Today's story is a way of giving visibility to women's history, but also honoring the memory and identity of black people.
Esperança Garcia lived as a slave on the Algodões farm, in Piauí, Brazil, where she learned to read and write from Jesuit priests.
Years later, she was transferred to the Poções farm. Separated from her family, she lived amid mistreatment and abuse.
To ask for help, she wrote a twenty-line letter by hand, reporting her situation and asking Gonçalo Lourenço Botelho de Castro, then president of the captaincy of Piauí, that her daughter be baptized, that she could practice religious confession to the priests and that she could also return to the farm where the rest of her family was.
It is believed she was 19 years old when she wrote the letter.
This letter is considered the first petition written by a woman in Brazil.
In November 2022, the Federal Council of the Brazilian Bar Association granted the Piauí native the title of First Female Lawyer in Brazil, which previously belonged to Myrthes Gomes, who joined the law in 1899.

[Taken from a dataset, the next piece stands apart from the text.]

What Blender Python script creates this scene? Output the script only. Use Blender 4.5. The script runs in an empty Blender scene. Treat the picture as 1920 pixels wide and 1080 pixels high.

At a time when resistance strategies were unfortunately escapes, suicides and murders, she challenged the system by claiming what was her right according to the laws of that time.
She did not cry out to stop being an enslaved woman, but demanded what the law assured her: baptism, confession and the possibility of starting a family. Their arguments are strategic to convince the authorities.
Even without specific training, she writes a document with all the basic elements of a petition: address, identification, narrative of facts, basis in current law and a request.
There is no indication that she received any kind of response. However, in a list of slaves on the Algodões farm, her name appears indicating that she had managed to return. This document states thats he was 27 years old. The date of her death is still unknown.
The letter took 209 years to be found. Historian Luiz Mott found it when he carried out his research for his master's degree, at the Public Archives of Piauí.
There are no photographs or paintings that give details of what her face would have looked like. Despite this, telling Esperança Garcia's story is understanding how racism and sexism deny the right to one's own story.